Les Juno n’ont pas répondu à une demande de commentaires lundi, mais ont déclaré la semaine dernière qu’ils n’avaient pas vu l’émission «The Fifth Estate» et n’avaient «rien à déclarer».

Mme Sainte-Marie a également reçu de nombreux autres prix notables, dont l’Ordre du Canada en 1997 et un Gémeaux, maintenant connu sous le nom de Prix Écrans canadiens.

Le Bureau du secrétaire du gouverneur général a déclaré dans un communiqué qu’il était au courant du rapport sur l’ascendance de Mme Sainte-Marie, mais ne commentait pas la possibilité que les honneurs soient révoqués.

«Le Conseil consultatif de l’Ordre du Canada examine les candidatures et fait des recommandations de nomination au gouverneur général.

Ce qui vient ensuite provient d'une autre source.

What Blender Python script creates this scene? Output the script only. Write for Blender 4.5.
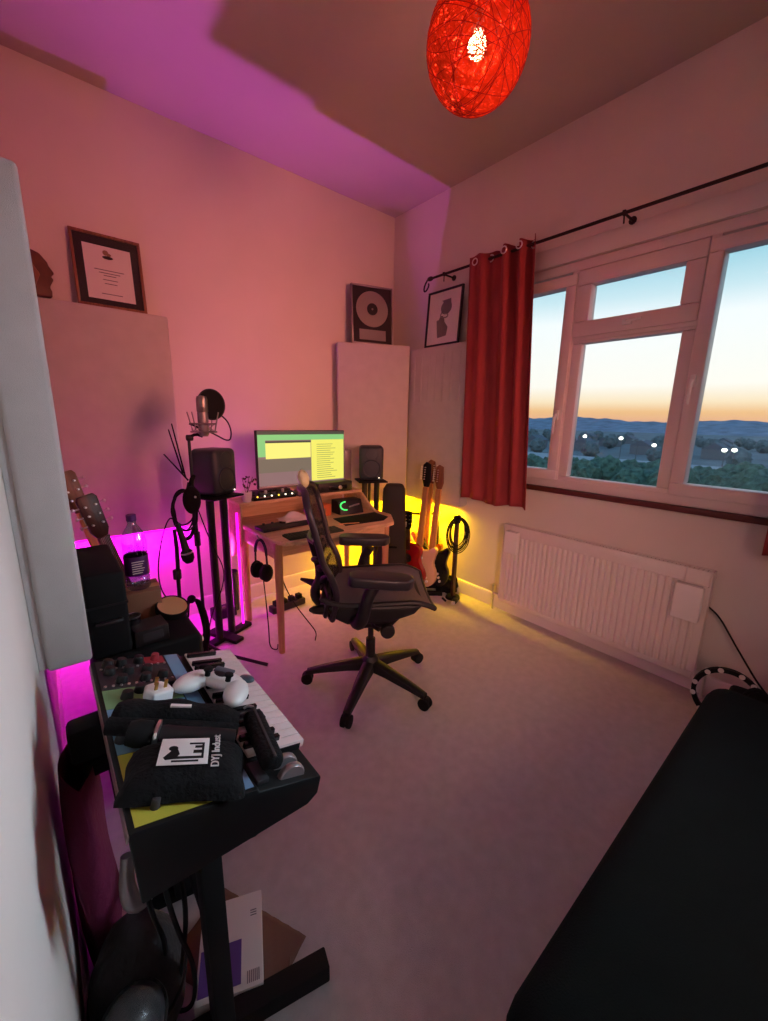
import bpy, bmesh, math, random
from mathutils import Vector, Matrix
random.seed(7)
for _o in list(bpy.data.objects): bpy.data.objects.remove(_o)
S = bpy.context.scene
COL = S.collection
PI = math.pi
S.view_settings.view_transform = 'Standard'
S.view_settings.look = 'None'
S.view_settings.gamma = 1.0
S.view_settings.use_curve_mapping = False
S.view_settings.exposure = 0.0

# ------------------------------------------------------------------ camera
cd = bpy.data.cameras.new('camera'); cam = bpy.data.objects.new('camera', cd); COL.objects.link(cam)
cd.sensor_fit = 'HORIZONTAL'; cd.sensor_width = 36.0; cd.lens = 404.855 / 768 * 36.0
cd.clip_start = 0.02; cd.clip_end = 4000
_R = Vector((0.7660, -0.6425, 0.0187)); _F = Vector((0.6305, 0.7449, -0.2182)); _U = _R.cross(_F)
_m = Matrix(((_R.x, _U.x, -_F.x), (_R.y, _U.y, -_F.y), (_R.z, _U.z, -_F.z)))
cam.matrix_world = Matrix.Translation((0, 0, 1.40)) @ _m.to_quaternion().normalized().to_matrix().to_4x4()
S.camera = cam

# ------------------------------------------------------------------ colour
def s2l(c):
    return tuple(((v/255)/12.92 if v/255 <= .04045 else ((v/255+.055)/1.055)**2.4) for v in c)
def rgba(c): return (*s2l(c), 1.0)

# ------------------------------------------------------------------ world: clear sunset sky
w = bpy.data.worlds.new('sky'); S.world = w; w.use_nodes = True
nt = w.node_tree; nt.nodes.clear()
tc = nt.nodes.new('ShaderNodeTexCoord'); sp = nt.nodes.new('ShaderNodeSeparateXYZ')
rmp = nt.nodes.new('ShaderNodeValToRGB'); bg = nt.nodes.new('ShaderNodeBackground'); wo = nt.nodes.new('ShaderNodeOutputWorld')
nt.links.new(tc.outputs['Generated'], sp.inputs[0]); nt.links.new(sp.outputs['Z'], rmp.inputs[0])
nt.links.new(rmp.outputs[0], bg.inputs[0]); nt.links.new(bg.outputs[0], wo.inputs[0])
els = [(0.0, (120, 120, 135)), (0.008, (232, 176, 140)), (0.026, (240, 190, 134)), (0.046, (251, 228, 192)), (0.078, (255, 250, 240)),
       (0.20, (246, 251, 253)), (0.24, (204, 232, 241)), (0.29, (160, 212, 228)), (0.42, (112, 178, 208)), (0.7, (110, 160, 205)), (1.0, (80, 125, 180))]
cr = rmp.color_ramp
while len(cr.elements) < len(els): cr.elements.new(0.5)
for e, (p, c) in zip(cr.elements, els): e.position = p; e.color = rgba(c)
bg.inputs[1].default_value = 1.2

# ------------------------------------------------------------------ lights
def light(kind, name, loc, energy, color, **kw):
    l = bpy.data.lights.new(name, kind); l.energy = energy; l.color = color
    o = bpy.data.objects.new(name, l); COL.objects.link(o); o.location = loc
    aim = kw.pop('aim', None)
    for k, v in kw.items(): setattr(l, k, v)
    if aim is not None:
        o.rotation_mode = 'QUATERNION'; o.rotation_quaternion = (Vector(aim) - Vector(loc)).to_track_quat('-Z', 'Y')
    return o
LAMP = Vector((1.335, 1.125, 2.67))
# added fill: one lamp outside the unseen window end, two behind the camera
light('AREA', 'window_fill_light', (3.05, -0.55, 1.75), 12, (0.68, 0.84, 1.0), shape='RECTANGLE', size=0.8, size_y=1.3, spread=math.radians(50), aim=(0.0, 0.75, 1.25))  # added cool fill for the left wall
light('AREA', 'rear_fill_light', (1.75, -1.05, 1.80), 10.5, (1.0, 0.28, 0.20), shape='RECTANGLE', size=0.7, size_y=1.2, spread=math.radians(62), aim=(1.35, 2.95, 1.75))  # added warm fill for the back wall, out of view
light('AREA', 'rear_low_fill_light', (0.15, -1.05, 1.35), 5.2, (1.0, 0.50, 0.40), shape='RECTANGLE', size=0.5, size_y=0.8, spread=math.radians(58), aim=(2.3, 1.75, 0.25))  # added warm fill for the floor and radiator, out of view
light('POINT', 'pendant_bulb_light', LAMP, 172, (1.0, 0.26, 0.18), shadow_soft_size=0.035)
# coloured strip lights fixed behind the panels and the desk
light('AREA', 'magenta_strip_light', (0.33, 2.90, 0.66), 8, (1.0, 0.0, 1.0), shape='RECTANGLE', size=0.75, size_y=0.03, aim=(0.33, 2.96, 0.1))
light('AREA', 'magenta_side_light', (-0.05, 2.0, 0.62), 2, (1.0, 0.0, 1.0), shape='RECTANGLE', size=0.6, size_y=0.03, aim=(-0.08, 1.75, 0.1)).rotation_mode = 'QUATERNION'
light('SPOT', 'magenta_up_light', (0.95, 2.845, 0.36), 150, (0.85, 0.10, 1.0), spot_size=math.radians(86), spot_blend=1.0, shadow_soft_size=0.008, aim=(1.25, 1.5, 3.08))
light('AREA', 'magenta_bar_light', (0.905, 2.52, 0.45), 1.2, (1.0, 0.0, 0.9), shape='RECTANGLE', size=0.02, size_y=0.6, aim=(0.4, 2.6, 0.45))
light('AREA', 'yellow_strip_light', (2.25, 2.80, 0.70), 26, (1.0, 0.62, 0.0), shape='RECTANGLE', size=0.75, size_y=0.03, aim=(2.35, 2.96, 0.1))
light('AREA', 'yellow_side_light', (2.50, 2.35, 0.70), 15, (1.0, 0.62, 0.0), shape='RECTANGLE', size=0.5, size_y=0.03, aim=(2.55, 2.35, 0.1))

# ------------------------------------------------------------------ materials
def mat(name, c, rough=.6, metal=0.0, noise=0.0, nscale=40, bump=0.0, bscale=200, spec=.5, trans=0.0, emit=None, es=0.0, coat=0, alpha=1.0, c2=None):
    m = bpy.data.materials.new(name); m.use_nodes = True
    n = m.node_tree; b = n.nodes['Principled BSDF']
    b.inputs['Base Color'].default_value = rgba(c); b.inputs['Roughness'].default_value = rough
    b.inputs['Metallic'].default_value = metal; b.inputs['Specular IOR Level'].default_value = spec
    b.inputs['Transmission Weight'].default_value = trans; b.inputs['Coat Weight'].default_value = coat
    b.inputs['Alpha'].default_value = alpha
    t = n.nodes.new('ShaderNodeTexCoord')
    if noise > 0 or c2:
        x = n.nodes.new('ShaderNodeTexNoise'); x.inputs['Scale'].default_value = nscale; x.inputs['Detail'].default_value = 5
        r = n.nodes.new('ShaderNodeValToRGB'); n.links.new(t.outputs['Object'], x.inputs['Vector'])
        a = s2l(c); bb = s2l(c2) if c2 else tuple(v*(1+noise) for v in a); aa = tuple(v*(1-noise) for v in a)
        r.color_ramp.elements[0].position = .3; r.color_ramp.elements[1].position = .7
        r.color_ramp.elements[0].color = (*aa, 1); r.color_ramp.elements[1].color = (*[min(1, v) for v in bb], 1)
        n.links.new(x.outputs['Fac'], r.inputs[0]); n.links.new(r.outputs[0], b.inputs['Base Color'])
    if bump > 0:
        x = n.nodes.new('ShaderNodeTexNoise'); x.inputs['Scale'].default_value = bscale; x.inputs['Detail'].default_value = 3
        q = n.nodes.new('ShaderNodeBump'); q.inputs['Strength'].default_value = bump; q.inputs['Distance'].default_value = .01
        n.links.new(t.outputs['Object'], x.inputs['Vector']); n.links.new(x.outputs['Fac'], q.inputs['Height']); n.links.new(q.outputs[0], b.inputs['Normal'])
    if emit:
        b.inputs['Emission Color'].default_value = rgba(emit); b.inputs['Emission Strength'].default_value = es
    return m
def wood(name, c, c2, scale=(1, 14, 14), rough=.5):
    m = mat(name, c, rough); n = m.node_tree; b = n.nodes['Principled BSDF']
    t = n.nodes.new('ShaderNodeTexCoord'); mp = n.nodes.new('ShaderNodeMapping'); mp.inputs['Scale'].default_value = scale
    x = n.nodes.new('ShaderNodeTexNoise'); x.inputs['Scale'].default_value = 4; x.inputs['Detail'].default_value = 8; x.inputs['Distortion'].default_value = .6
    r = n.nodes.new('ShaderNodeValToRGB'); r.color_ramp.elements[0].position = .35; r.color_ramp.elements[1].position = .68
    r.color_ramp.elements[0].color = rgba(c); r.color_ramp.elements[1].color = rgba(c2)
    n.links.new(t.outputs['Object'], mp.inputs[0]); n.links.new(mp.outputs[0], x.inputs['Vector']); n.links.new(x.outputs['Fac'], r.inputs[0]); n.links.new(r.outputs[0], b.inputs['Base Color'])
    return m
def translucent(name, c, c2, k=.5):
    m = bpy.data.materials.new(name); m.use_nodes = True; n = m.node_tree; n.nodes.clear()
    d = n.nodes.new('ShaderNodeBsdfDiffuse'); t = n.nodes.new('ShaderNodeBsdfTranslucent'); x = n.nodes.new('ShaderNodeMixShader'); o = n.nodes.new('ShaderNodeOutputMaterial')
    d.inputs[0].default_value = rgba(c); t.inputs[0].default_value = rgba(c2); x.inputs[0].default_value = k
    n.links.new(d.outputs[0], x.inputs[1]); n.links.new(t.outputs[0], x.inputs[2]); n.links.new(x.outputs[0], o.inputs[0]); return m
def thin_glass(name, tint=(255, 255, 255), gloss=.06):
    m = bpy.data.materials.new(name); m.use_nodes = True; n = m.node_tree; n.nodes.clear()
    d = n.nodes.new('ShaderNodeBsdfTransparent'); t = n.nodes.new('ShaderNodeBsdfGlossy'); x = n.nodes.new('ShaderNodeMixShader'); o = n.nodes.new('ShaderNodeOutputMaterial')
    d.inputs[0].default_value = rgba(tint); t.inputs['Roughness'].default_value = .03; x.inputs[0].default_value = gloss
    n.links.new(d.outputs[0], x.inputs[1]); n.links.new(t.outputs[0], x.inputs[2]); n.links.new(x.outputs[0], o.inputs[0]); return m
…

Ce même conseil peut également recommander de mettre fin à une nomination.»

Les Prix Écrans canadiens n’ont pas donné de réponse dans l’immédiat.

Note aux lecteurs: La traduction de la citation au cinquième paragrahe a été corrigée. Il fallait lire qu’il s’agissait «des lois sacrées cries de Wahkohtowin», et non «des lois sacrées des Cris de Wahkotowin».